I agree that if that's all your roboadvisor is doing, it's a bad roboadvisor. You point out a wide range of other financial advice people need. The thing is, quite a lot of that is possible algorithmically.
> Figuring out how loan refinancing can reduce debt burdens long term
You can absolutely do this algorithmically, and Credit Karma's offering is already moving in this direction, if it's not already there.
> Figuring out how to contribute to their kids future education expenses
If this gets into "how do I change my current spending and income to be able to contribute to my kids' education", you're right, that's not something that fits into the algorithmic model easily.
> Figuring out the size of an emergency fund you need
Not difficult get a reasonably good outcome here with a questionnaire.
> Figuring out a reasonable living budget based on income and debt
Agreed, this becomes similar to the education bullet point above.
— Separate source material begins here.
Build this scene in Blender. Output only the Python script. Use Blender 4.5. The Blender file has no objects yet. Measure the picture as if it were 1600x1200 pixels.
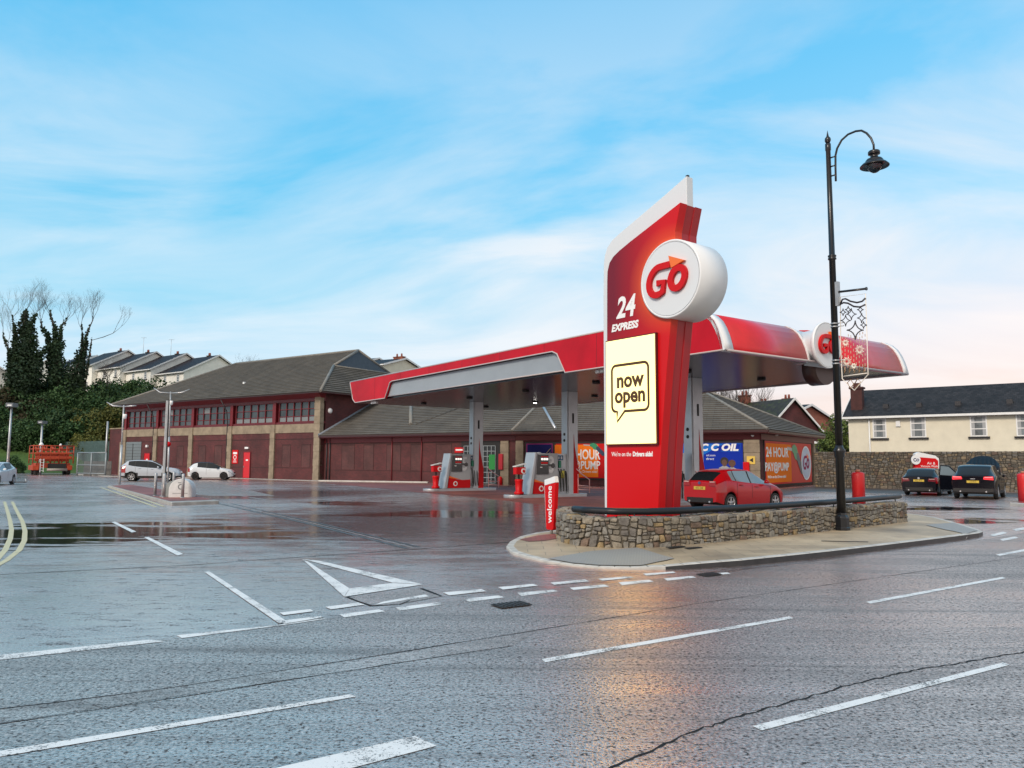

YNAB is a much better example of how to solve this with a software product.
> Figuring out how to maximize tax burden through a combination of 401K, IRAs
This fits into a roboadvisor's model reasonably well, right? (Although they likely can't make money on the 401K part without being the employer's 401K provider.)
> Figure out how to get tax savings once you hit income limits on IRAs
Is this so different from what TurboTax does algorithmically? (Depending on how fancy you want to get with the tax savings).
You've made a great argument about the original point you made that I challenged, and convinced me. Where we may differ is that I see a large number of corollary services that a roboadvisor could offer that together would be substantially more useful than a glorified target date fund.